## Work instructions
Tally every line of the listing below that holds "picture", then give the tally alone.

** Start Information shown **

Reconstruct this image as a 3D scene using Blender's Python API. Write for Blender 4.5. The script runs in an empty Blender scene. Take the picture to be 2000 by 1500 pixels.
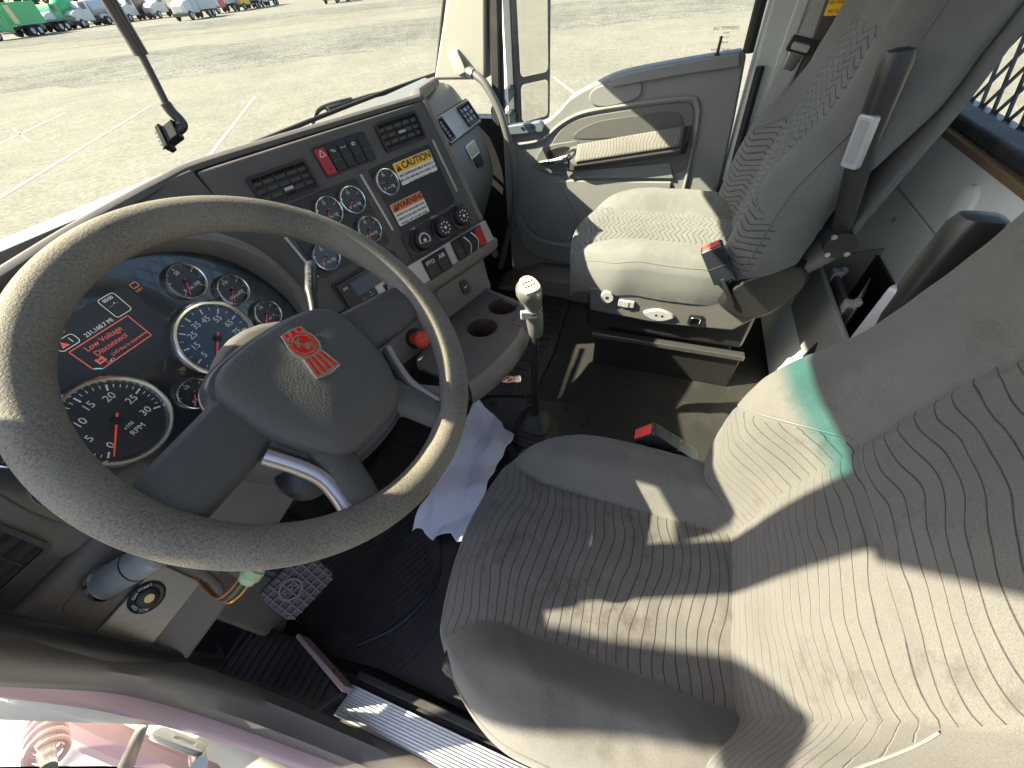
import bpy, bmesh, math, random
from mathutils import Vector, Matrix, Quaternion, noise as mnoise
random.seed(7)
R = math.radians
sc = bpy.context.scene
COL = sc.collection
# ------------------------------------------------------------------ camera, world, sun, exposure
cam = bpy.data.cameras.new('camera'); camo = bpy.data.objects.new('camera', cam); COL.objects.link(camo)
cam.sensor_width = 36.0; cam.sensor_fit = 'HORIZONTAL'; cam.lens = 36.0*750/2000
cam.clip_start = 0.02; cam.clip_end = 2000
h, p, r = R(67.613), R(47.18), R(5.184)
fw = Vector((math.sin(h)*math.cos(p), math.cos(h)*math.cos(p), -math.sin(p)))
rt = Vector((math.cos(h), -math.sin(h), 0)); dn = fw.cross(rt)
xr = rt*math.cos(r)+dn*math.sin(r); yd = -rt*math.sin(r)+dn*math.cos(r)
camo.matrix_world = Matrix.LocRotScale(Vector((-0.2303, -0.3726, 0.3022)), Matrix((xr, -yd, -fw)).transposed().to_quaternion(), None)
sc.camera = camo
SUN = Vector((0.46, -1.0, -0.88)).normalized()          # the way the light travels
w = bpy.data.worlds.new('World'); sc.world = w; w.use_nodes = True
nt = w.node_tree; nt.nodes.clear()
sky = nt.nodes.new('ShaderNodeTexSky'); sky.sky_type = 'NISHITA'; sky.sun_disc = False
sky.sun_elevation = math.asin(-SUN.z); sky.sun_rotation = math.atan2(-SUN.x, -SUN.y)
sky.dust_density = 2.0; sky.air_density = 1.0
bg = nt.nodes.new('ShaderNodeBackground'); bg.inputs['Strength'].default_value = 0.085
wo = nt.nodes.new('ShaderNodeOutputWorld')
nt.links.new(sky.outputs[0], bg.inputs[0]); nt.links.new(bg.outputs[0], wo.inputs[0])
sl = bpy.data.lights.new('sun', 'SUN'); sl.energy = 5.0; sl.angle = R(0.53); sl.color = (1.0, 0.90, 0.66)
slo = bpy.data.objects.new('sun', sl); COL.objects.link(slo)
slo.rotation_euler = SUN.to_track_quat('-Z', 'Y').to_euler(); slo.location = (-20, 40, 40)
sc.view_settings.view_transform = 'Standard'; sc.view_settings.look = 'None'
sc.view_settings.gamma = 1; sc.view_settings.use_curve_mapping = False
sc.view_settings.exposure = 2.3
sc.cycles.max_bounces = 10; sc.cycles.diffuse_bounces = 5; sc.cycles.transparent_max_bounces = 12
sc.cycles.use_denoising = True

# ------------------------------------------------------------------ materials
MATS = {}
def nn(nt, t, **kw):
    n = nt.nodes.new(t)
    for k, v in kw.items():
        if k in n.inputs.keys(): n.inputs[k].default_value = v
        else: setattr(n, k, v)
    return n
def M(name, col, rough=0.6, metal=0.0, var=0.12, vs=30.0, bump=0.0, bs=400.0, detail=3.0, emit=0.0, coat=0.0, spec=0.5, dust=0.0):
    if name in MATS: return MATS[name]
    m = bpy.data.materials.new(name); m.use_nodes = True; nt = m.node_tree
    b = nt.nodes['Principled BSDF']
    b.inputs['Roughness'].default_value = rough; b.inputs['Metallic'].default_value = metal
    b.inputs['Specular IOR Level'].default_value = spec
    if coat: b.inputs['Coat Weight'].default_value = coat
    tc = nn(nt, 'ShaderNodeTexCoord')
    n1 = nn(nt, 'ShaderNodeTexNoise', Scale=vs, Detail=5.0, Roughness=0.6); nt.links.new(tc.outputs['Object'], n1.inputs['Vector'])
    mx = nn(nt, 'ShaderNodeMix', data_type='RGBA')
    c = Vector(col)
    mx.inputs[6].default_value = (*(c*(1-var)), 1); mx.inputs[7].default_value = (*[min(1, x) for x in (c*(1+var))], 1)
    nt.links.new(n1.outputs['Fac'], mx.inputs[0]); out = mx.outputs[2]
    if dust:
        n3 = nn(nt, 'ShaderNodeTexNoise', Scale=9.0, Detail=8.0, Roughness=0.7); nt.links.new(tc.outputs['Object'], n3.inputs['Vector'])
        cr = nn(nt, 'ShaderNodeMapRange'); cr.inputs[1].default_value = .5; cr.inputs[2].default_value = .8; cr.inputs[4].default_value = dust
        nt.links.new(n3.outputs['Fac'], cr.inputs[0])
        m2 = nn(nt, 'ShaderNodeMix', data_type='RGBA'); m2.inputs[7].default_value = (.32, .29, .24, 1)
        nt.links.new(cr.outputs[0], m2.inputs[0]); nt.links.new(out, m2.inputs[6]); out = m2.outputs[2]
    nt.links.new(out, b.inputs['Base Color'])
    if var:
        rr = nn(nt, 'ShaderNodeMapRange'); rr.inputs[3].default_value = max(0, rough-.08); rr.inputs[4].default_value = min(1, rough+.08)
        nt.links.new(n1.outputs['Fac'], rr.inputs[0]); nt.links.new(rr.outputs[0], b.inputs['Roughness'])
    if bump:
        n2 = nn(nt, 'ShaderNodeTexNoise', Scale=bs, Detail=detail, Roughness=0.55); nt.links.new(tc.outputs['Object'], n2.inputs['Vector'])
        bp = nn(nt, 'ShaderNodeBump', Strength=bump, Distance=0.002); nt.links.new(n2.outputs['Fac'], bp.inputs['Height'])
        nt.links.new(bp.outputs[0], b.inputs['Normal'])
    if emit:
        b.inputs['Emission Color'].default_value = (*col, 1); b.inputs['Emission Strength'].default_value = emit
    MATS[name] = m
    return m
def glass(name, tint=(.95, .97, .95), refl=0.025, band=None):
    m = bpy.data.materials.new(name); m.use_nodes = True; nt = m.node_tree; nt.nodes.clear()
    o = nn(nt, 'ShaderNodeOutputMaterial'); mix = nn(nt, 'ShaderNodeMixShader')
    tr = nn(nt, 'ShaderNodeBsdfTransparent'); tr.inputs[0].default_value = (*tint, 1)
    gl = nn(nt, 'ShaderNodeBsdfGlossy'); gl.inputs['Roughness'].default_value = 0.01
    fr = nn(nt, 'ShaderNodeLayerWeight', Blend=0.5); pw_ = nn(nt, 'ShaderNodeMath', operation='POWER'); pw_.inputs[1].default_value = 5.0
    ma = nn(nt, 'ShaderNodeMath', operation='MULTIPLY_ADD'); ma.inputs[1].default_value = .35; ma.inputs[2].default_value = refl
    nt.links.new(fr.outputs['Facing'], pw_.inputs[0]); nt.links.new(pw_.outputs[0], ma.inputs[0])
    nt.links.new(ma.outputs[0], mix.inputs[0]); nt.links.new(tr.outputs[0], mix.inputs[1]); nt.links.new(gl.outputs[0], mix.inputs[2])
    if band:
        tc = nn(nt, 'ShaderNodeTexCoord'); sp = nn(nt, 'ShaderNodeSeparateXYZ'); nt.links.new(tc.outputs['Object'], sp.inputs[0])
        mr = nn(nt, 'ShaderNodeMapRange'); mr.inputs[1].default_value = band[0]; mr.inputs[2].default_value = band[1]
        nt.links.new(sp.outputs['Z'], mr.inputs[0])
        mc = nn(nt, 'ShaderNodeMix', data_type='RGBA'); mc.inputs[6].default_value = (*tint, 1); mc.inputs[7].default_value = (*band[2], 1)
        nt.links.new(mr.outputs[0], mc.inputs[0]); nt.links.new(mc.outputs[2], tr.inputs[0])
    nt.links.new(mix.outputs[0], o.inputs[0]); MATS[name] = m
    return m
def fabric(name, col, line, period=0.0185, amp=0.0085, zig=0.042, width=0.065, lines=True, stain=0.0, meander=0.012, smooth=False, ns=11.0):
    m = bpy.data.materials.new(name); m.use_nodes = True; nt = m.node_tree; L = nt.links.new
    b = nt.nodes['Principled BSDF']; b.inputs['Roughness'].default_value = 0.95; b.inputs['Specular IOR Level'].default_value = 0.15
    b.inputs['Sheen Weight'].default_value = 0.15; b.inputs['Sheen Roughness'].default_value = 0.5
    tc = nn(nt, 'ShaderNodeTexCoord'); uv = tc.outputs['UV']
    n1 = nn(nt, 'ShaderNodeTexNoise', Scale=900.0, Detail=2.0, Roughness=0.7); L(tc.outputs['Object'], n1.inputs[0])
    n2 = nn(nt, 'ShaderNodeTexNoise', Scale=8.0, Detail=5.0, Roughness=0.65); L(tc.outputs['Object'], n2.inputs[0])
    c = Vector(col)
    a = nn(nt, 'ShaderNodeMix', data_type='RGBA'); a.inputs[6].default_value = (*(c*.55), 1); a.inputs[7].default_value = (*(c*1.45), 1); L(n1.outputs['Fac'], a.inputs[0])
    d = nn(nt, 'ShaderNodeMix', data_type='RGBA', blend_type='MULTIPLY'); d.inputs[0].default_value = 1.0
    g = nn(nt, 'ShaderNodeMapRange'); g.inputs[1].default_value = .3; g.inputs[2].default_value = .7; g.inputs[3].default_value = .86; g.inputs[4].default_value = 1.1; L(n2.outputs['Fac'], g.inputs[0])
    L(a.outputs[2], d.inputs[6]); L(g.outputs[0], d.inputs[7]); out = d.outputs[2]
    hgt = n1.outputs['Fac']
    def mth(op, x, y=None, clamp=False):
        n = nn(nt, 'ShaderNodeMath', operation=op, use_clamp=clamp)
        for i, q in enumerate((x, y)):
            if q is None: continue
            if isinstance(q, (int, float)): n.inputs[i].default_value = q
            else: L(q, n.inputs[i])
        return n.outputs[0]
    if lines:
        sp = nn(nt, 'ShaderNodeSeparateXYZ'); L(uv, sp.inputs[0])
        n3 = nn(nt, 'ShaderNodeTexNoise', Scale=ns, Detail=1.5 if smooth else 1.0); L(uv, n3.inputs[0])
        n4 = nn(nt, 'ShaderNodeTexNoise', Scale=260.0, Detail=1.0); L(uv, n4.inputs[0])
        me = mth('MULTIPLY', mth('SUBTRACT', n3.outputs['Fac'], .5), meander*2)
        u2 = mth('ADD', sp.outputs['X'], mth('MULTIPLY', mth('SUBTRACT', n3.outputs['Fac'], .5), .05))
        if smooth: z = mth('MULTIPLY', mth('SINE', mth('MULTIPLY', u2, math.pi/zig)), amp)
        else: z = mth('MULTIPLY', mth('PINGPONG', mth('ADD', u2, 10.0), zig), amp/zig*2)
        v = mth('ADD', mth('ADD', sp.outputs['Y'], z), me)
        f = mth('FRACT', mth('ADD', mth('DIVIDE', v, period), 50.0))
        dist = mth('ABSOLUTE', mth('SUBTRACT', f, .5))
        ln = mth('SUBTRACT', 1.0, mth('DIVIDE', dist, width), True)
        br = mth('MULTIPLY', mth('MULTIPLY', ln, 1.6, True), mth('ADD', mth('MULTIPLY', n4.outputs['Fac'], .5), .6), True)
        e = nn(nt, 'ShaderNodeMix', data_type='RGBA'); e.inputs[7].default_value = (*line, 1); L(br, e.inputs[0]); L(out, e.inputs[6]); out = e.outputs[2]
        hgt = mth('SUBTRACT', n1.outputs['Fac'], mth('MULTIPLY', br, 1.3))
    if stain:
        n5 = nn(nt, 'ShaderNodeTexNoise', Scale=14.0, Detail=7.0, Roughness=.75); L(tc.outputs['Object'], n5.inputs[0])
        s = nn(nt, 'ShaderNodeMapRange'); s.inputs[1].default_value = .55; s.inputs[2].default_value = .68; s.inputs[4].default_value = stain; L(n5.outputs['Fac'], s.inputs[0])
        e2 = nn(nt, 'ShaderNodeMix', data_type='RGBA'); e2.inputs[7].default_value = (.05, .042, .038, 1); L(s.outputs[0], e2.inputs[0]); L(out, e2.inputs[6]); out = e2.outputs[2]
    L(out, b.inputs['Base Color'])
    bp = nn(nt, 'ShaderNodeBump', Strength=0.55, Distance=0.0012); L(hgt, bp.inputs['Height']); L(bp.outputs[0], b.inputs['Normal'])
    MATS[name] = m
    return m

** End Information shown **
** Start Information shown **

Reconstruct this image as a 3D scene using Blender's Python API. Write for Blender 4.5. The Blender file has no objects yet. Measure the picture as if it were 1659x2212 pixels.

** End Information shown **

## Task output
2